Detroit to target banks, businesses with 600 lawsuits over $12mn+ in unpaid taxes

Detroit to target banks, businesses with 600 lawsuits over $12mn+ in unpaid taxes

Detroit is threatening banks and businesses with nearly 600 lawsuits over more than $12 million in unpaid property taxes. The measure, however, would not target individuals who have “fallen on tough times.”

The city is seeking to recover roughly $20,000 from each bank or company and about $8,000 per parcel for 1,543 lots, both residential and commercial, as Detroit struggles to stabilize its post-bankruptcy state.
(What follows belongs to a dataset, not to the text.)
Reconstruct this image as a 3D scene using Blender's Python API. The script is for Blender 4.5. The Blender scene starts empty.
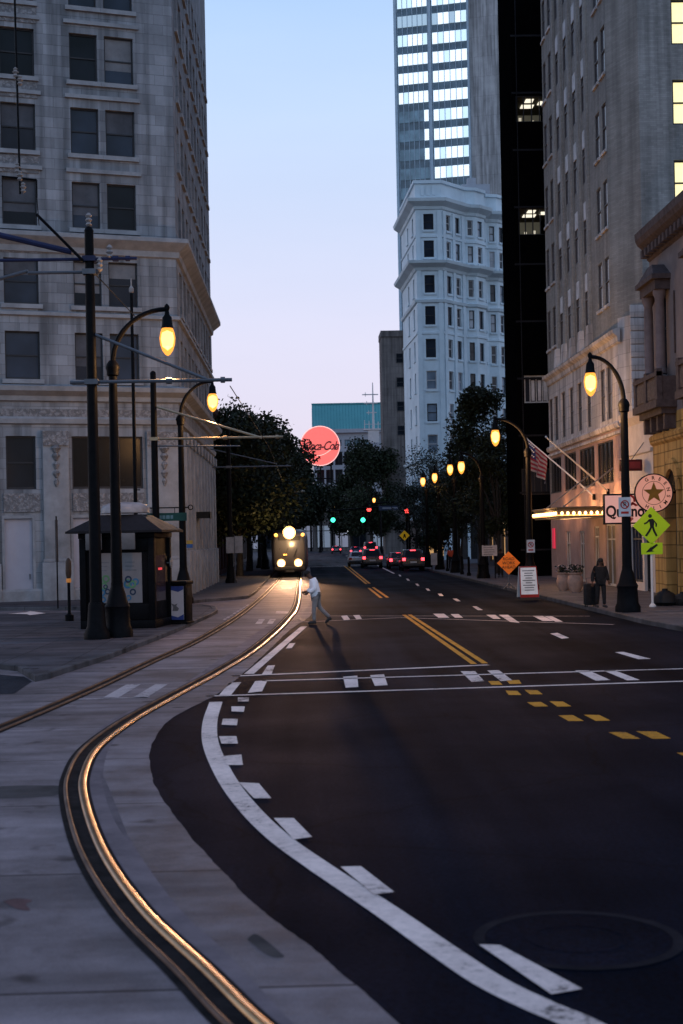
import bpy, bmesh, math, random
from mathutils import Vector, Matrix, Euler
R = math.radians
sc = bpy.context.scene
col = sc.collection
random.seed(11)
rnd = random.uniform

# ---------------------------------------------------------------- survey helpers
# World frame: x across the street (right +), y along the street, z up, camera above the origin.
F, CX, CY, H, ROLL, YAW = 1422.2, 341.5, 539.3, 2.7, 0.02, math.atan(0.0257)
def ray(px, py):
    dx, dy = px-CX, py-CY
    s, c = math.sin(ROLL), math.cos(ROLL)
    X, D = (dx*c-dy*s)/F, (dx*s+dy*c)/F
    return (X*math.cos(YAW)+math.sin(YAW), -X*math.sin(YAW)+math.cos(YAW), -D)
def gnd(px, py, z=0.0):
    r = ray(px, py); k = (z-H)/r[2]
    return Vector((r[0]*k, r[1]*k, z))
def onv(px, py, v):
    r = ray(px, py); k = v/r[1]
    return Vector((r[0]*k, v, H+r[2]*k))
def onu(px, py, u):
    r = ray(px, py); k = u/r[0]
    return Vector((u, r[1]*k, H+r[2]*k))
def onface(px, py, p0, d):
    """(t, z) where the line of sight meets the upright plane through p0 along d"""
    r = ray(px, py); n = (d[1], -d[0])
    k = (p0[0]*n[0]+p0[1]*n[1])/(r[0]*n[0]+r[1]*n[1])
    x, y = r[0]*k, r[1]*k
    return ((x-p0[0])*d[0]+(y-p0[1])*d[1], H+r[2]*k)

# ---------------------------------------------------------------- materials
def nodes(name):
    m = bpy.data.materials.new(name); m.use_nodes = True
    nt = m.node_tree; b = nt.nodes['Principled BSDF']
    return m, nt, b
def N(nt, t, **kw):
    n = nt.nodes.new(t)
    for k, v in kw.items():
        if k in n.inputs: n.inputs[k].default_value = v
        else: setattr(n, k, v)
    return n
def mixc(nt, fac, a, b, mode='MIX'):
    n = nt.nodes.new('ShaderNodeMix'); n.data_type = 'RGBA'; n.blend_type = mode
    for i, v in ((0, fac), (6, a), (7, b)):
        if isinstance(v, bpy.types.NodeSocket): nt.links.new(v, n.inputs[i])
        elif isinstance(v, (int, float)): n.inputs[i].default_value = v
        else: n.inputs[i].default_value = (*v[:3], 1)
    return n.outputs[2]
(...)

“For too long, there are those who chose not to pay what they owed in taxes, leaving everyone else to pay the price,” said David Szymanski, Detroit’s treasurer and deputy chief financial officer, in a statement Wednesday. “We are working to improve city services for our residents, and to do that – whether its better police and fire protection, streetlights or better schools for our children – we need everyone who does business in this city to pay their fair share.”

Detroit authorities have given the companies and banks in question, which the city refused to name, two weeks to respond to demand letters. Otherwise, Szymanski said, the unresolved tax cases would be taken to court by September 1.
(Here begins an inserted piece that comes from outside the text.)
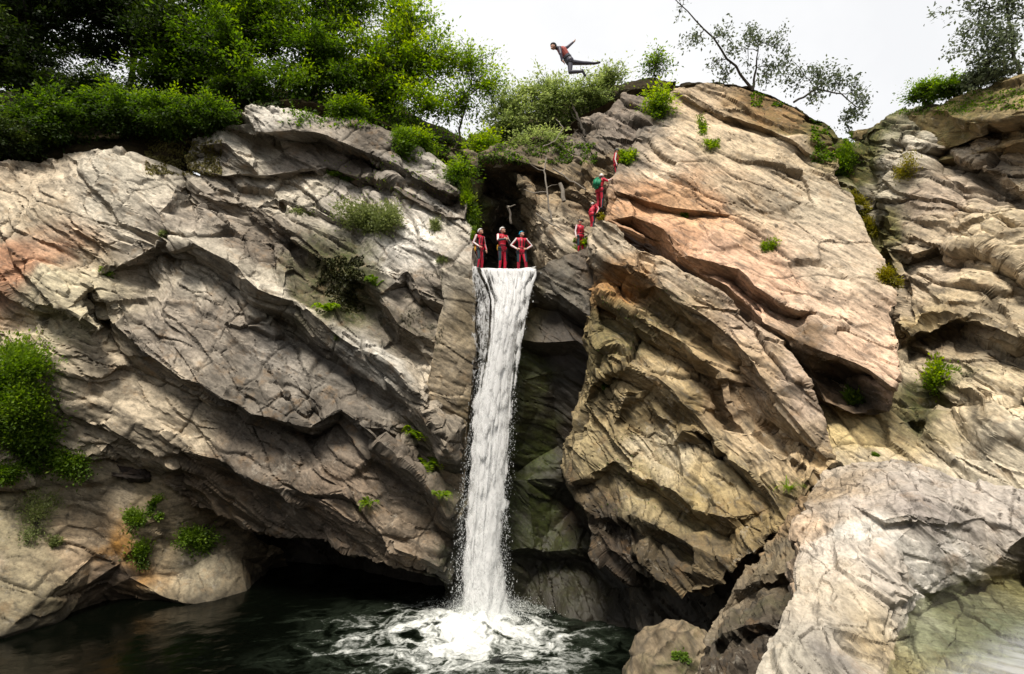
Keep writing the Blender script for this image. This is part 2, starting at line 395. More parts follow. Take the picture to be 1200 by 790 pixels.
rock_mass('cliff_terrain', [(514,316,24.2),(534,308,24.0),(553,310,23.9),(559,350,24.0),(558,400,24.05),(550,480,24.05),(545,540,24.0),(541,600,23.8),(534,620,23.7),(520,570,23.7),(503,505,23.55),(500,450,23.6),(512,390,23.8),(522,350,24.0)],
  [(535,400,23.95),(525,460,23.75),(530,520,23.8),(540,350,24.0)], [], skirt=(0,1.5,0), blocks=0.25, warp=0.35, bed=0.15, seed=2, seam=0.0,
  tints=[(530,330,(0.36,0.33,0.28)),(525,400,(0.36,0.31,0.24)),(515,470,(0.30,0.255,0.195)),(548,380,(0.26,0.22,0.16),0.3),(545,480,(0.20,0.165,0.115),0.4),(530,540,(0.22,0.18,0.135)),(538,600,(0.10,0.085,0.06),0.5,0.3)], label='smooth water worn chute wall left of the falling water')

# capping bed on top of the left cliff
rock_mass('cliff_terrain',
  [(222,165,27),(260,150,27),(300,128,27.2),(345,125,27.4),(385,140,27.6),(440,150,28),(490,175,27.6),(530,195,27),(546,225,26.4),(548,256,25.8),(500,242,26.2),(450,218,26.7),(410,202,27.2),(380,192,27.3),(345,202,27.2),(305,207,27),(265,209,26.8),(225,192,27)],
  [(330,138,26.6),(450,165,26.9),(500,195,26.4)],
  [l for a in (ledge([(235,172,26.5),(262,168,26.3),(290,190,26.2)], (-2,10), 0.6), ledge([(310,152,26.4),(345,150,26.3),(385,155,26.5),(430,174,26.5),(480,200,26.2),(525,222,25.8)], (-3,11), 1.1)) for l in a],
  skirt=(0, 4, 0.4),
  tints=[(240,175,(0.36,0.33,0.28)),(320,140,(0.44,0.41,0.36)),(280,195,LIGHT),(360,180,GREY),(430,190,DARK),(500,220,DARK),(500,190,(0.38,0.35,0.31)),(540,240,GREY)], label='blocky capping bed on top of the left cliff', seed=3, sat=0.95, blocks=0.9)

# low shelf at the water's edge
rock_mass('shore_terrain',
  [(-230,790,19.4),(0,744,yz(0,744,0.15)),(60,728,yz(60,728,0.1)),(98,704,yz(98,704,0.35)),(118,696,yz(118,696,0.4)),(150,694,yz(150,694,0.4)),(185,698,yz(185,698,0.3)),(215,706,yz(215,706,0.1)),(250,708,yz(250,708,-0.1)),(290,696,yz(290,696,-0.1)),(318,668,yz(318,668,-0.1)),(330,648,29.5),
   (295,620,28),(245,585,26.6),(195,550,25.6),(150,532,24.9),(110,532,24.3),(60,545,23.8),(0,562,23.4),(-230,600,20.6)],
  [(40,620,23.2),(110,600,24.4),(60,690,22.5),(110,650,24.0),(140,660,24.5),(200,640,25.6),(250,650,26.3),(250,620,26.8),(285,655,27.3),(190,590,25.1),(200,675,25.4),(150,678,24.6),(100,684,23.8)],
  [],
  skirt=(0, 1.6, -1.6), blocks=0.4, warp=0.35, bed=0.4, seam=0.4,
  tints=[(30,600,(0.34,0.30,0.22),0,0.15),(30,690,(0.26,0.23,0.17)),(110,570,(0.37,0.32,0.25)),(110,640,(0.40,0.33,0.25)),(137,650,(0.46,0.27,0.12)),(125,660,(0.14,0.125,0.11)),(170,600,BEIGE),(190,640,(0.36,0.30,0.22),0,0.15),(240,670,(0.2,0.18,0.14)),(280,650,(0.17,0.14,0.1)),(-60,660,GREY),(60,725,(0.16,0.14,0.1),0.3),(250,600,(0.16,0.12,0.08))],
  label='low pale rock shelf sloping into the pool below the left cliff', seed=6)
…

The city is seeking to recoup millions in unpaid property taxes for the two-year period between 2010-2012.

“The amount (owed) is certainly not a surprise,” Szymanski said. “The evaluation of the viability of such a lawsuit is what caused pause in the past. We’re confident that we’ll be successful in relation to collection of these taxes in most of the cases.”

Detroit also plans to go after delinquent taxes for other years as well, meaning that those who had properties in Detroit at a tax auction could still see lawsuits, which is allowed under Michigan law.

However, the Motor City will not target individuals who own fewer than three properties and are not linked to a limited liability corporation or company.

“We are not talking about the family that has fallen on tough times, those struggling to decide whether to feed their children or pay their taxes,” Szymanski said. “We went to great lengths to ensure that we were going after only those who bought property as investments, not as a place to live."

Hit by the biggest-ever US municipal bankruptcy in December 2014, Detroit managed to pay off about $7 billion of its $18 billion of debt and obligations.

Earlier this year, Mayor Mike Duggan proposed a $2.6 billion fiscal 2017 budget, with hopes for the city to be released from post-bankruptcy state oversight by January 2018.

"We're giving people a heads up that they still owe property taxes and we're asking them to pay what they owe, and hopefully we don't have to take it any further than that," Dan Austin, a spokesman for Duggan, said, according to Detroit Free Press. He added that "$12.2 million can pay for a lot of cops and firefighters. It's not an insignificant amount of money."